Irvine Welsh's new novel Dead Man's Trousers, which is due in March, sees the return of Trainspotting anti-heroes Renton, Sick Boy and Spud and there has already been speculation of a film adaptation.

Mark Renton is finally a success in the new novel and he earns big bucks managing DJs. Yet a life spent in airport lounges and on planes, in empty hotel rooms and with fleeting relationships coming and going has left him uneasy.

Then he happens to meet Frank Begbie from whom he has been hiding for years after a catastrophic betrayal which resulted in serious debt.

The psychotic Begbie has reinvented himself as a celebrated artist and strangely doesn’t seem to crave revenge. Sick Boy and Spud meanwhile enter the bleak world of organ-harvesting, and things seriously slide. 

Reunited in that balefully chummy way that betokens a mixture of Greek tragedy and black comedy, the four men hover uneasily around each other, confused, restless and angry. Even Hibs winning the Scottish Cup doesn’t really raise the spirits of the pathologically-doomed denizens of Leith.

Trainspotting author Irvine Welsh 

One of these four dudes will not survive to the end of this book. Which one of them is wearing Dead Men’s Trousers?

The original novel, Trainspotting, was published in 1993 and was followed by successful stage adaptations in the UK and the USA. The Los Angeles production of Trainspotting won the 2002 Los Angeles Drama Critics Circle Award for Direction.

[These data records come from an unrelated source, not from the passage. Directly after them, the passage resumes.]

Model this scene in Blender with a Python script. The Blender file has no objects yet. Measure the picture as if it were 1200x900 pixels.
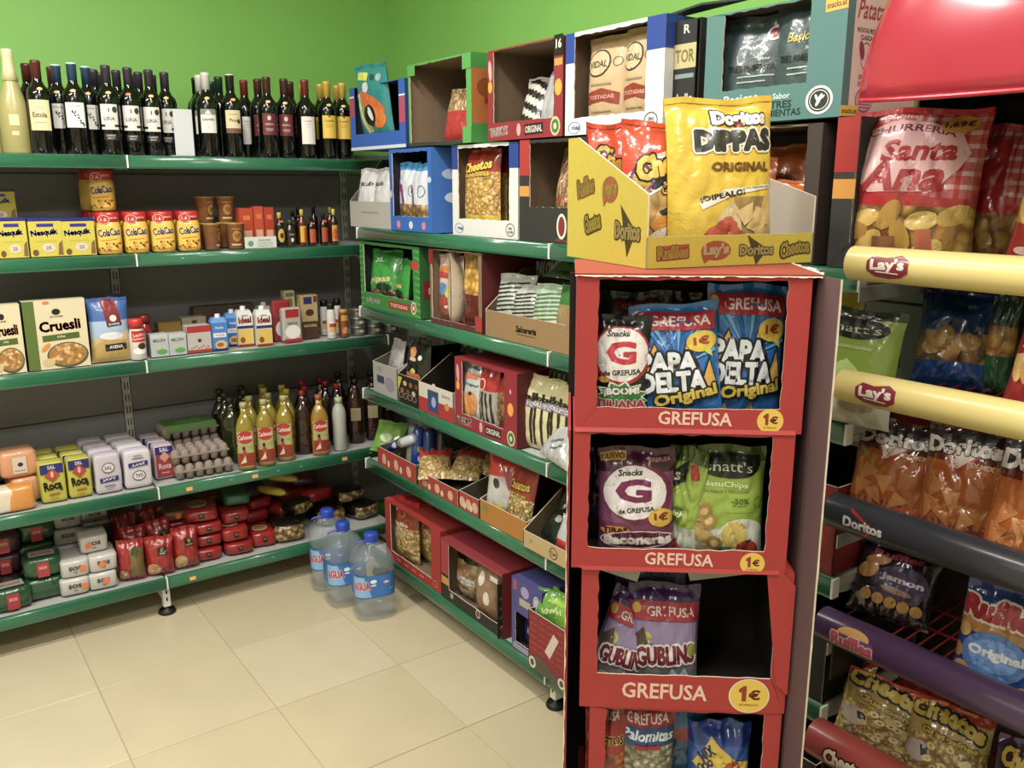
import bpy, bmesh, math, random
from mathutils import Matrix, Vector, noise
PI = math.pi
COL = bpy.context.scene.collection
SC = bpy.context.scene
# ---------------------------------------------------------------- camera
CAM = (-1.5761, -3.3654, 1.6648); YAW = .6246; PITCH = .2240; FPX = 1022.2
VF = (math.sin(YAW)*math.cos(PITCH), math.cos(YAW)*math.cos(PITCH), -math.sin(PITCH))
VR = (math.cos(YAW), -math.sin(YAW), 0.0)
VU = tuple(Vector(VR).cross(Vector(VF)))
cd = bpy.data.cameras.new('camera'); cam = bpy.data.objects.new('camera', cd); COL.objects.link(cam)
cam.matrix_world = Matrix(((VR[0], VU[0], -VF[0], CAM[0]), (VR[1], VU[1], -VF[1], CAM[1]), (VR[2], VU[2], -VF[2], CAM[2]), (0, 0, 0, 1)))
cd.sensor_width = 36; cd.lens = FPX*36/1200; cd.clip_start = .05
SC.camera = cam
# ---------------------------------------------------------------- light
w = bpy.data.worlds.new('room_fill'); SC.world = w; w.use_nodes = True
w.node_tree.nodes['Background'].inputs[0].default_value = (1, .96, .9, 1)
w.node_tree.nodes['Background'].inputs[1].default_value = .12
LIGHTS = [(-2.3, -1.15, 2.93, 1.3, .16, 0, 62), (-.95, -1.45, 2.93, 1.2, .16, 90, 46), (-1.0, -3.1, 2.93, 1.2, .16, 0, 44), (-3.0, -3.4, 2.93, 1.2, .3, 0, 40)]
for i, (x, y, z, a, b, rz, e) in enumerate(LIGHTS):
    ld = bpy.data.lights.new('ceiling_tube_light', 'AREA'); ld.shape = 'RECTANGLE'; ld.size = a; ld.size_y = b
    ld.energy = e; ld.color = (1, .955, .885)
    lo = bpy.data.objects.new('ceiling_tube_light', ld); COL.objects.link(lo); lo.location = (x, y, z); lo.rotation_euler.z = math.radians(rz)
vs = SC.view_settings; vs.view_transform = 'Standard'; vs.look = 'None'; vs.gamma = 1; vs.exposure = 0
vs.use_curve_mapping = False
# ---------------------------------------------------------------- pixel helpers: where a column or row of the photograph meets a known shelf or plane
def fx(u, y, z):
    a = (u-600)/FPX; dy = y-CAM[1]; dz = z-CAM[2]
    k = VR[0]-a*VF[0]; c = a*(VF[1]*dy+VF[2]*dz)-VR[1]*dy
    return CAM[0]+c/k
def fy(u, x, z):
    a = (u-600)/FPX; dx = x-CAM[0]; dz = z-CAM[2]
    k = VR[1]-a*VF[1]; c = a*(VF[0]*dx+VF[2]*dz)-VR[0]*dx
    return CAM[1]+c/k
def fz(v, x, y):
    b = (450-v)/FPX; dx = x-CAM[0]; dy = y-CAM[1]
    k = VU[2]-b*VF[2]; c = b*(VF[0]*dx+VF[1]*dy)-(VU[0]*dx+VU[1]*dy)
    return CAM[2]+c/k
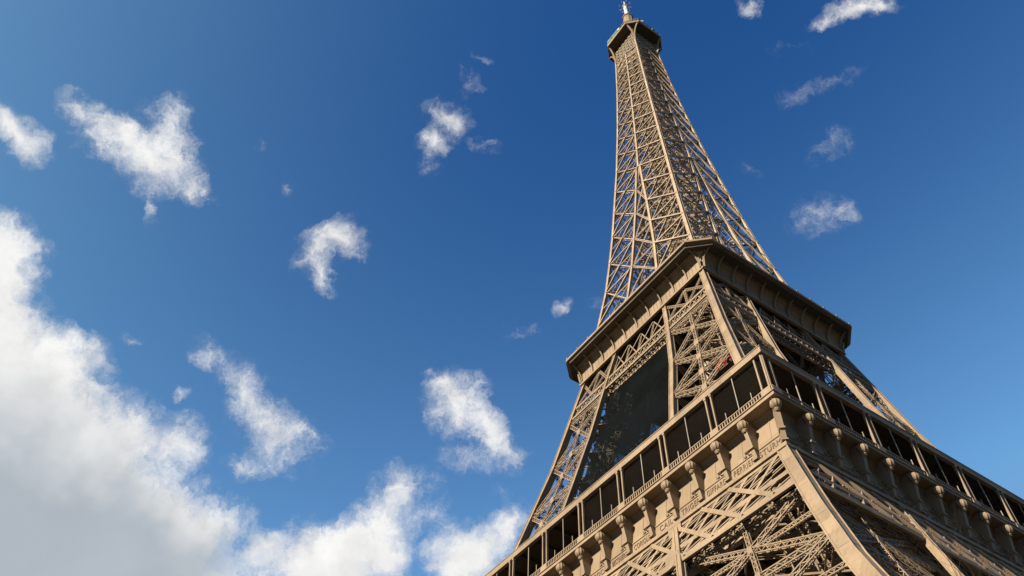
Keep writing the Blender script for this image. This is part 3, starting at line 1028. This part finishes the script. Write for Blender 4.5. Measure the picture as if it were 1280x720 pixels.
# ------------------------------------------------------------------ second platform
def second_platform():
    h2, c2, hr = 21.06, 3.4, 17.5
    z0, z1, zt = 112.7, 117.0, 117.5
    deck = MB()
    a = h2 - 0.5
    c = c2
    oct_ = [(a - c, -a), (a, -a + c), (a, a - c), (a - c, a), (-a + c, a), (-a, a - c), (-a, -a + c), (-a + c, -a)]
    deck.loft([[np.array((x, y, 116.4)) for x, y in oct_], [np.array((x, y, 116.9)) for x, y in oct_]])
    deck.loft([[np.array((sx * 17.0, sy * 17.0, z)) for sx, sy in ((-1, -1), (1, -1), (1, 1), (-1, 1))] for z in (113.2, 113.5)])
    for t in np.arange(-15, 16, 3.0):
        deck.bar((-17, t, 112.6), (17, t, 112.6), 1.0, 0.3, (0, 1, 0))
        deck.lbeam((t, -17, 111.5), (t, 17, 111.5), 1.6, 0, (1, 0, 0), fl=0.2, cross=True, pitch=1.7)
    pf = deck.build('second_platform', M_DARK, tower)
    prof = []
    for i in range(11):
        t = max(0, i - 1) / 9 * math.pi / 2
        prof.append((-(hr + (h2 - 0.35 - hr) * (1 - math.cos(t))), z0 + (1.9 if i else 0) + (z1 - z0 - 1.9) * math.sin(t)))
    arc = []                                     # the brackets keep a rounder curve than the plating behind them
    for i in range(13):
        t = max(0, i - 1) / 12 * math.pi / 2 * 1.02
        arc.append((-(hr + (h2 - 0.5 - hr) * (1 - math.cos(t))), z0 + (0.7 if i else 0) + (z1 - z0 - 0.9) * math.sin(min(t, 1.57))))
    # quarter-cove: steep below, running out flat under the edge
    for k in range(4):
        mb = MB()
        xe = [hr + (h2 - c2 - hr) * i / 10 for i in range(11)]
        sheet(mb, prof, [-v for v in xe], xe)
        # the corner's own facet
        base = mb.n
        ring = []
        for i in range(11):
            y = prof[i][0]
            ring.append((np.array((xe[i], y, prof[i][1])), np.array((-y, -xe[i], prof[i][1]))))
        mb.add([q for pr_ in ring for q in pr_], [(2 * i, 2 * i + 1, 2 * i + 3, 2 * i + 2) for i in range(10)])
        # seams of the plating
        for x in np.arange(-17, 17.2, 0.87):
            mb.bar((x, prof[0][0] - .01, prof[0][1]), (x, prof[3][0] - .01, prof[3][1]), 0.035, 0.03, (0, 1, .01))
        mb.turned(k).build('cove', M_PLATE if k == 0 else M_PLATE, pf)
        rg = MB()
        rg.box((0, -hr - 0.06, z0 - 0.22), (2 * hr + 0.62 - 1.02 * (k % 2), 0.5, 0.42))
        rg.bar((-hr - 0.3, -18.98, 116.02), (hr + 0.3, -18.98, 116.02), 0.11, 0.11, (0, 0, 1))
        e = h2 - c2
        rg.box((0, -h2 + 0.22, zt - 0.22), (2 * e, 0.44, 0.52))
        rg.bar((e, -h2 + .2, zt - .12), (h2 - .2, -e, zt - .22), 0.42, 0.5, (0, 0, 1))
        rg.turned(k).build('cornice', M_IRON, pf)
        rl = MB()
        for z in (118.0, 118.5, 118.9):
            rl.bar((-e, -h2 + 1.6, z), (e, -h2 + 1.6, z), 0.07, 0.07, (0, 0, 1))
            rl.bar((e, -h2 + 1.6, z), (h2 - 1.6, -e, z), 0.07, 0.07, (0, 0, 1))
        for x in np.arange(-17.4, 17.5, 1.74):
            rl.bar((x, -h2 + 1.6, 116.9), (x, -h2 + 1.6, 119.3), 0.09, 0.09, (0, 1, 0))
        for x in np.arange(-17.4, 17.5, 3.48):                    # small lamps along the edge
            rl.box((x, -h2 + 0.1, 117.75), (0.3, 0.3, 0.3))
        rl.turned(k).build('railing', M_IRON, pf)
        if k < 2:
            for j in range(11):
                x = -17.2 + 3.44 * j
                rb = MB()
                for i in range(12):
                    (y0, w0), (y1, w1) = arc[i], arc[i + 1]
                    f0, f1 = i / 12 * 1.57, (i + 1) / 12 * 1.57
                    rb.bar((x, y0 - 0.12 * math.cos(f0), w0 - 0.12 * math.sin(f0)), (x, y1 - 0.12 * math.cos(f1), w1 - 0.12 * math.sin(f1)), 0.24, 0.26, (0, 1, .3))
                    # web between the bracket's flange and the plating
                    if i < 11:
                        pa, pb = np.array((x, y0, w0 + .02)), np.array((x, y1, w1 + .02))
                        ca = np.array((x, max(y0 + .5, -hr), min(w0 + .35, z1)))
                        cb_ = np.array((x, max(y1 + .5, -hr), min(w1 + .35, z1)))
                        n_ = rb.n
                        rb.add([pa - (0.03, 0, 0), pb - (0.03, 0, 0), cb_ - (0.03, 0, 0), ca - (0.03, 0, 0), pa + (0.03, 0, 0), pb + (0.03, 0, 0), cb_ + (0.03, 0, 0), ca + (0.03, 0, 0)], MB.BOX)
                rb.turned(k).build('bracket', M_IRON, pf)
        cb = MB()
        for s in (-0.35, 0.35):
            cb.bar((hr + .1 + s * .7, -hr - .1 + s * .7, z0), (hr + .4 + s, -hr - .4 + s, z0 + 2.2), 0.3, 0.3, (1, -1, 0))
        cb.turned(k).build('corner_bracket', M_IRON, pf)
second_platform()

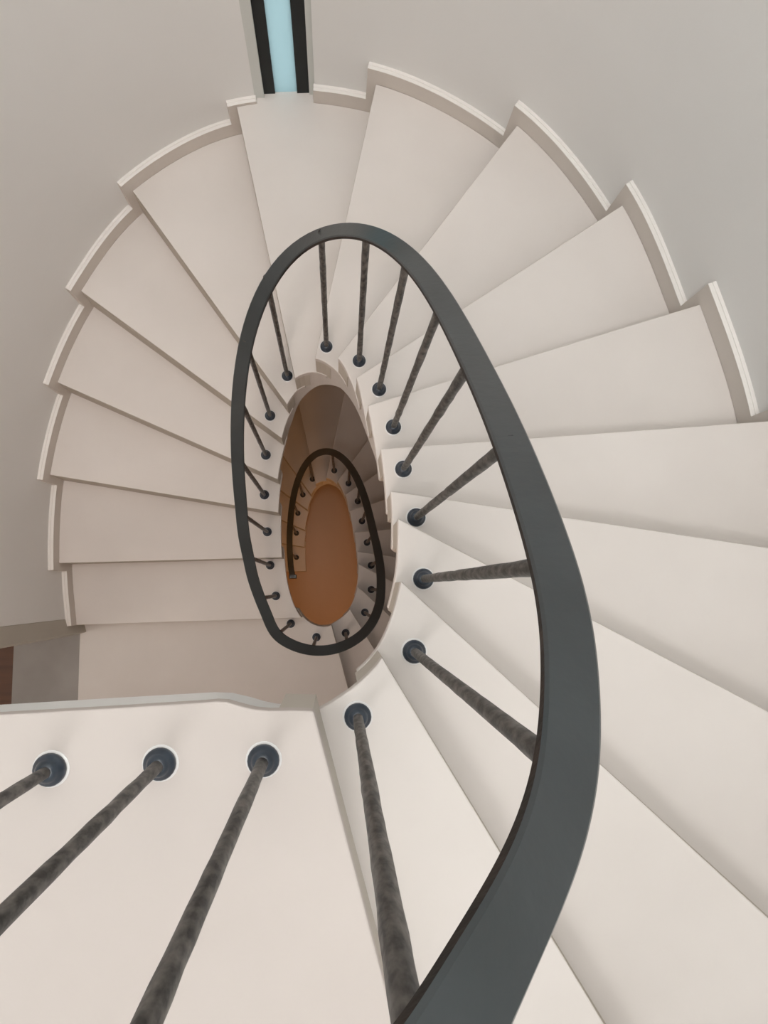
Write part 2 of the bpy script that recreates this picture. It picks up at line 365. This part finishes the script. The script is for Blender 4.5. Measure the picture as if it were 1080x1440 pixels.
# handrail centre line: photo outline (outer, inner) of the bar, at the height it stands above the steps
r_out = [(717,1440),(752,1373),(787,1303),(814.5,1229.5),(832,1163),(841,1078),(842,1000),(838,913),(824,838),(809,780),(798.5,758),(782,714),(764,669),(738,610),(711,554),(681.5,500),(652,450),(623,400),(600,367),(577,340),(547,317),(517,305),(487,303),(457,307),(427,318),(397,340),(372,370),(355,407),(342,447),(333,497),(329,550),(328,621),(331,669),(334,713),(344,773),(355,824),(368,861),(380,899),(398.5,910),(421,918),(447,921.5),(469,919.6),(491,912),(509.6,901),(524,886),(535.6,862),(540.7,836),(540.7,814),(536.5,782.6),(526,742),(517,705),(508,674),(498.5,655),(485.5,638.5),(472.6,628),(458,624),(443,627),(430,638.5),(421,653),(414,675.5),(408.7,705),(405.5,742),(405,780),(408,810)]
r_in = [(573,1436),(608,1385),(647,1323),(690,1249),(721,1190.6),(748,1124.5),(764,1062),(770,958),(766.7,895.5),(758,833),(748,791),(732,728.5),(714,678),(693,622),(670,568.5),(646,518),(612,450),(577,387),(553,357),(530,335),(507,327),(480,324),(450,328),(427,340),(400,365),(378,397),(363,440),(352,490),(347,543),(344,623),(349,713),(357,787),(370,835.5),(384,865),(395,886),(413,899),(435.5,907.6),(454,908.5),(476,904),(498.5,892),(517,873),(526,855),(529.6,829),(529,805),(524,773),(518,746),(508,709),(498.5,677),(489,655),(478,642),(467,635),(458,633),(446.7,636),(437,644),(428,661),(421.7,681),(416,705),(413,742),(413,780),(416,810)]
def polar(pts):
    a, r, prev = [], [], None
    for p in pts:
        q = P(p[0], p[1], 1.0) if not isinstance(p, Vector) else p
        t = math.atan2(q.y, q.x)
        if prev is None:
            t = t if t < 0 else t-2*math.pi
        else:
            while t-prev > math.pi: t -= 2*math.pi
            while t-prev < -math.pi: t += 2*math.pi
        prev = t; a.append(t); r.append(q.length)
    return np.array(a), np.array(r)
r_out = [(590,1690),(642,1590),(682,1510)]+r_out; r_in = [(400,1680),(475,1582),(528,1505)]+r_in
ao, ro = polar(r_out); ai, ri = polar(r_in)
ab, rb = polar([p for k, p in BAL[3:]])
kk = np.array([k for k, p in BAL[3:]], float)
def hgt(k): return .955 if k < 12 else max(.90, .955-.055*(k-12)/8)
db = np.array([CAMZ-Z(k)-hgt(k) if k not in (16.5, 17.5) else CAMZ-(Z(k-.5)+Z(k+.5))/2-hgt(k) for k in kk])
A = np.linspace(math.radians(-88), ao[-1], 500)
dA = np.interp(A, ab, db)
ker = np.hanning(61); ker /= ker.sum()
dA = np.convolve(np.pad(dA, 30, mode='reflect', reflect_type='odd'), ker, mode='valid')
rc = (np.interp(A, ao, ro)+np.interp(A, ai, ri))/2
rho = np.convolve(np.pad(rc*dA, 12, mode='reflect', reflect_type='odd'), np.hanning(25)/np.hanning(25).sum(), mode='valid')
path = [Vector((r*math.cos(t), r*math.sin(t), CAMZ-d)) for t, r, d in zip(A, rho, dA)]
l3, l1 = BAL[2][1], BAL[0][1]
zl = Z(0)+.93
p0 = path[0]
lead = Curve([(-1.7, l1.y), (-.9, l1.y), (l1.x, l1.y), (BAL[1][1].x, BAL[1][1].y), (l3.x, l3.y), (p0.x-.06, p0.y-.022), (p0.x, p0.y)], False)
lp = []
for i in range(60):
    s = lead.L*i/60; q = lead.at(s); x = q.x
    u = min(max((x+.10)/(p0.x+.10), 0), 1)
    lp.append(Vector((q.x, q.y, zl+(p0.z-zl)*u*u*(3-2*u)*.6+(p0.z-zl)*.4*u)))
path = lp+path
RW, RT = .0425, .0115
root = tag(empty('stair_railing', (BAL[18][1].x, BAL[18][1].y, Z(17))), 'black iron railing spiralling around the oval well on hammered round balusters', 'railing')
ro_ = Vector(root.location)
rings, N = [], len(path)
for i, p in enumerate(path):
    t = path[min(i+1, N-1)]-path[max(i-1, 0)]; h = Vector((t.x, t.y, 0)).normalized(); n_ = Vector((h.y, -h.x, 0)); t = t.normalized()
    up = n_.cross(t).normalized()
    if up.z < 0: up = -up
    c = .0025; q = p-ro_; ring = []
    for x, y in ((-1, 0), (-1, 1), (1, 1), (1, 0)):
        sx = x*RW/2; sy = 0 if y else -RT
        # chamfered corners
        for e in ((0, 1), (1, 0)) if (x*(1 if y else -1) > 0) == False else ((1, 0), (0, 1)):
            ring.append(tuple(q+n_*(sx-x*c*e[0])+up*(sy+(-c if y else c)*e[1])))
    rings.append(ring)
bm = bmesh.new(); loft(bm, rings)
hr = obj('handrail', bm, RAIL, root)
hr.data.materials.append(RAILEDGE)
for q_, p_ in enumerate(hr.data.polygons):
    p_.use_smooth = True
    if q_ < 8*(N-1) and q_ % 8 in (0, 1, 5, 6): p_.material_index = 1
hr.data.set_sharp_from_angle(angle=math.radians(30))
hr['label'] = 'flat dark steel handrail with rusty brown edges'
# scrolled stop at the lower end
bm = bmesh.new(); e = path[-1]-ro_
box(bm, e.x-.028, e.x+.028, e.y-.014, e.y+.016, e.z-.05, e.z+.002)
obj('rail_end', bm, RAIL, root, bevel=.004)
pa = np.array([(p.x, p.y, p.z) for p in path])
def rail_under(b, kz):
    d = np.hypot(pa[:, 0]-b.x, pa[:, 1]-b.y) + 3*np.maximum(0, np.abs(pa[:, 2]-(kz+.93))-.35)
    i = int(d.argmin()); return pa[i]
rng = np.random.default_rng(4)
for k, b in BAL:
    z = Z(int(k)); r_ = rail_under(b, z)
    bm = bmesh.new(); rings = []; n = 26; rad = .0083
    topz = r_[2]-.0098
    sh = Vector((r_[0]-b.x, r_[1]-b.y)); mxs = .004 if k < 4 else .012
    if sh.length > mxs: sh = sh*(mxs/sh.length)
    for i in range(n+1):
        u = i/n; zz = z+(topz-z)*u
        cx = b.x+sh.x*u; cy = b.y+sh.y*u
        rr = rad*(1+.03*rng.standard_normal())
        rings.append([(cx+rr*(1+.025*rng.standard_normal())*math.cos(2*math.pi*j/10)-ro_.x, cy+rr*(1+.025*rng.standard_normal())*math.sin(2*math.pi*j/10)-ro_.y, zz-ro_.z) for j in range(10)])
    loft(bm, rings); ba = obj('baluster', bm, BAR, root, smooth=True)
    c = (b.x-ro_.x, b.y-ro_.y, z-ro_.z)
    bm = bmesh.new(); lathe(bm, [(.0205, .0012), (.0215, .004), (.0215, .009), (.0195, .0125), (.0165, .014), (.0150, .019), (.0120, .023), (.0095, .0245), (.0080, .0248)], c, 22)
    obj('collar', bm, COLLAR, ba, smooth=True)
    bm = bmesh.new(); lathe(bm, [(.0245, 0.0), (.0245, .0012), (.0215, .002), (.009, .002)], c, 22)
    obj('sealant_ring', bm, RING, ba)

Trainspotting saw the light of day as a film in 1996 directed by Danny Boyle. It starred Ewan McGregor, Ewen Bremner, Jonny Lee Miller, Kevin McKidd, Robert Carlyle and Kelly Macdonald in her acting debut. In 2004 the film was voted the best Scottish film of all time in a public poll.

Welsh wrote a sequel, entitled Porno, which was published in 2002. Skagboys, a prequel, was published in 2012.

Another film, Trainspotting 2, was generally acclaimed a year ago on its cinema release.

Dead Men’s Trousers will be published in hardback by Jonathan Cape in March.